Mises Wire

Science and the Market Test

Science

Science doesn’t happen in an economic vacuum. There’s no Platonic laboratory where “pure” science occurs independent of human ideas, motivations, and institutions. Like other parts of the economy, scientific inputs and outputs are influenced by a complex system of ideology, regulation, and monopoly, and consequently, science faces many of the same challenges as for-profit business.

For example, at its most basic level, doing scientific research involves answering a universal economic question: how best to allocate scarce resources to improve human welfare. This problem hints that the logic of choice is every bit as important in the laboratory as it is in the supermarket.

In fact, it’s even more important in the lab, where scientists face tradeoffs between pursuing different types of knowledge, some of which can profoundly affect our lives. However, whether scientific research actually leads to growth and human progress depends on which types of science researchers consider most important, and how they choose between them.

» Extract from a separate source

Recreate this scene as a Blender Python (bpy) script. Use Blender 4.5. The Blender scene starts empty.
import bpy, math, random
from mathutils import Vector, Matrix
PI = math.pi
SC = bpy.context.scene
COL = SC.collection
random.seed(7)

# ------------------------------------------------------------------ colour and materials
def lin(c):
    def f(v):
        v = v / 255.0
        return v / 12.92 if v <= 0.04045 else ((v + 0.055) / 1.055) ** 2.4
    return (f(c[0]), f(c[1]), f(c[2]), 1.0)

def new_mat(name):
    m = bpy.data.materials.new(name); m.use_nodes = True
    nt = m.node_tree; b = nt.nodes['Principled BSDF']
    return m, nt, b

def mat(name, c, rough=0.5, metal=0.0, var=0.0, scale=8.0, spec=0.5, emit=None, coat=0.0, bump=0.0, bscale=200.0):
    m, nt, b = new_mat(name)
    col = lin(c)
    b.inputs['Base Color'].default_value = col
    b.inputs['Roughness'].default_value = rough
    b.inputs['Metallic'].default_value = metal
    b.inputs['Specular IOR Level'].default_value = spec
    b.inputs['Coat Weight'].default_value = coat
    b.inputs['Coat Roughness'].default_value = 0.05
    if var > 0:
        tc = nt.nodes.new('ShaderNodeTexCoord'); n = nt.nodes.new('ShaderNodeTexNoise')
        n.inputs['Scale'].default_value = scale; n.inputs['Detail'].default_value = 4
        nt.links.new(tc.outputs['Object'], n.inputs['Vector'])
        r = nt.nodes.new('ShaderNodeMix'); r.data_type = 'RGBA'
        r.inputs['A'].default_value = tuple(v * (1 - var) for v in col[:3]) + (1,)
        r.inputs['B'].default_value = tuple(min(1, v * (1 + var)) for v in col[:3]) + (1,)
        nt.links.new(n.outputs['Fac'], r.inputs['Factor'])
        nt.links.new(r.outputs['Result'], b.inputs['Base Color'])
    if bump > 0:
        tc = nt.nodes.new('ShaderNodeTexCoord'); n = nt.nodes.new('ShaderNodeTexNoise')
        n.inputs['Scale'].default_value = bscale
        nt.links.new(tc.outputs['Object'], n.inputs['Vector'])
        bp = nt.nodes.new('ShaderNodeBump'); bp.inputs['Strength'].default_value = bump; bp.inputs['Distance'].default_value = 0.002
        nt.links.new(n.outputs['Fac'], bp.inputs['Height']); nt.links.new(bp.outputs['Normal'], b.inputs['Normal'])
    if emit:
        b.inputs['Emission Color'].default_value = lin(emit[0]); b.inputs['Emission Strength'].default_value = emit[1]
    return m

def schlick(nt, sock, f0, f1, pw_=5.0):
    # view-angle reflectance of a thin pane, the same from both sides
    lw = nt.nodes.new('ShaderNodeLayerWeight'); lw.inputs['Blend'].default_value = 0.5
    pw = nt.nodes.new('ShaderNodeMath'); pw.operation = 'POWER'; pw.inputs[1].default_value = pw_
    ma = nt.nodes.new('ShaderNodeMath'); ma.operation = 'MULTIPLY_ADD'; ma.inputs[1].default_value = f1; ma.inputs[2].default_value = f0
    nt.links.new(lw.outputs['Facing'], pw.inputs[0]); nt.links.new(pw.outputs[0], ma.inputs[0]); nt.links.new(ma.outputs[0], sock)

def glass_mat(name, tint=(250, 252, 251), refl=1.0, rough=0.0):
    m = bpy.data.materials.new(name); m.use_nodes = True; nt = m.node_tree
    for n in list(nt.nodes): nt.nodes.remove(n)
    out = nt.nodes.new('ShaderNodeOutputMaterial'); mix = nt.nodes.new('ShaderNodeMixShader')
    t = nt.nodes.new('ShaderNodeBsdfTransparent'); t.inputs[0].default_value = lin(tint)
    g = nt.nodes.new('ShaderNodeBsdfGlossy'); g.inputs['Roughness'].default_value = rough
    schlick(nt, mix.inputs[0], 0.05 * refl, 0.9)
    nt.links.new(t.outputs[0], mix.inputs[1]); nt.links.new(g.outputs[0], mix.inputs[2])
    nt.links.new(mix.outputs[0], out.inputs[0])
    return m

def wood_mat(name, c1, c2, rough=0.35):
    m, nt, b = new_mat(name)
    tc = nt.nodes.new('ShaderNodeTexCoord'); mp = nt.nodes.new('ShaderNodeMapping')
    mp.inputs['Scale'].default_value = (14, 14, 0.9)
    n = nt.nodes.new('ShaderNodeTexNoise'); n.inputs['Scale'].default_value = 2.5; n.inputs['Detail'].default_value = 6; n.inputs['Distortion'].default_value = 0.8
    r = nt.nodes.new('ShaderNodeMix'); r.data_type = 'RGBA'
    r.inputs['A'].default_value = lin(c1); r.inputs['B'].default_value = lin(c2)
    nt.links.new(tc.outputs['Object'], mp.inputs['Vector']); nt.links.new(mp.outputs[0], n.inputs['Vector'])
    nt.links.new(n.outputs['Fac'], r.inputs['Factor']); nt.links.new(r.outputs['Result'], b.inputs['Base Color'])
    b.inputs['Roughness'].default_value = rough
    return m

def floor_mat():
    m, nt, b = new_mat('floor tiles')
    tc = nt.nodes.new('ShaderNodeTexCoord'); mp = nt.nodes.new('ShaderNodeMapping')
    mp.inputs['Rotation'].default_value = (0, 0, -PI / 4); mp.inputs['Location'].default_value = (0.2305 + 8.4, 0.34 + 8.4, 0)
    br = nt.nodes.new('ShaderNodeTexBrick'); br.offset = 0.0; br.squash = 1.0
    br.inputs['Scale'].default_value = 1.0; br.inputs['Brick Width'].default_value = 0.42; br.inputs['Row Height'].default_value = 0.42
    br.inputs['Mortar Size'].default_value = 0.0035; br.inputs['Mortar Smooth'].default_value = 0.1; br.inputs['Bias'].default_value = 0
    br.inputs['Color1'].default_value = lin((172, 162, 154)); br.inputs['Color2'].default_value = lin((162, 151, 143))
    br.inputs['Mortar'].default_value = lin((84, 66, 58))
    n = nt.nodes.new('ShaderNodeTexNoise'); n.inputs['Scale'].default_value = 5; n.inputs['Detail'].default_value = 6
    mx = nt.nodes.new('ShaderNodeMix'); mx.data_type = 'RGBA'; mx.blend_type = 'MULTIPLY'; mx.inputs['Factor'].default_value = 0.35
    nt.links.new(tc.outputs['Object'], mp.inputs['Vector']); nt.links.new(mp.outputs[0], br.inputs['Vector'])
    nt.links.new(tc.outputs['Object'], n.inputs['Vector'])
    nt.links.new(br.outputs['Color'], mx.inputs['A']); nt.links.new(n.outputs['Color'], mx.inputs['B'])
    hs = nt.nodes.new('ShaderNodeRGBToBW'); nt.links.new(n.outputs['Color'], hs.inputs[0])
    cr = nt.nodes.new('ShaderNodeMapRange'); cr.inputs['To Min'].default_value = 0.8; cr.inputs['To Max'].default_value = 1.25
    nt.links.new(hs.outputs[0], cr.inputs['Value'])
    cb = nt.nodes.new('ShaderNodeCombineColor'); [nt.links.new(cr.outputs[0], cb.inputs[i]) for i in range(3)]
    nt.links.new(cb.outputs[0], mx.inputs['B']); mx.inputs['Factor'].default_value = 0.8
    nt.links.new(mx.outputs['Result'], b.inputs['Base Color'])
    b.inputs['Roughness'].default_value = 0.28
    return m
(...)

Unfortunately, science as such doesn’t tell us much about either problem. Instead, human beings turn to philosophy and economics to help us decide which things we should value, and if there are suitable means available to achieve our ends. But let’s assume, in keeping with classical liberalism, that a primary goal of science is to improve the lives of as much of humanity as possible. What can economics tell us about how to encourage such “human” science?

We know that the supply of scientific and innovative talent tends to flow where rewards are greatest. For example, when advances in abstract science are rewarded more than advances in applied fields, we tend to get more of the former. A good place to start then is to think about which types of science carry the greatest economic and social rewards.

Figuring that out leads to a further insight: the exact distribution of “rewards” and “punishments” is largely determined by institutions, which influence the “payoffs” to different behaviors, and thus, how people act. Basically, scientific institutions reward the kind of research they’re interested in, which, if not guided by economic calculation, will have little relevance for the needs of the masses.

Put differently, science is only as good as the institutions that fund it. That’s not to say scientific results are necessarily biased if government foots the bill, or that abstract science has no purpose. The problem is that the fruits of such science are unlikely to be useful to most people—until, that is, entrepreneurs find a way to bring them to the marketplace.

More importantly, when science is separated from the market, it loses access to economic calculation, and thus, the ability to rationally allocate resources. That means that even with the best of intentions, scientific efforts to choose the most socially useful science, and to improve human welfare, are doomed to fail.

It’s for this reason government-funded science, although in some ways technologically impressive, usually results in a combination of outright waste, science for its own sake, and destructive military innovation. However, when markets fund science—that is, when consumers and entrepreneurs do the funding—society gets a steady stream of welfare-increasing advances in knowledge.

If such is our goal, we need to rethink scientific priorities, which means we also have to change the institutions driving them. To some extent, this transformation is already taking place: the digital revolution is encouraging the return of the individual inventor and offering alternatives to the large-scale R&D that’s dominated innovation for the past few decades. This decentralization of research, which is often consumer-oriented, is helping to encourage more commercial forms of science.

At the same time, however, research costs are being driven up by regulatory requirements and intellectual property laws that stifle creativity and entrepreneurship. These barriers must be removed if we want to take full advantage of our scientific potential. And as long as they remain, we’ll continue to get the science our institutions deserve, but not the science consumers need.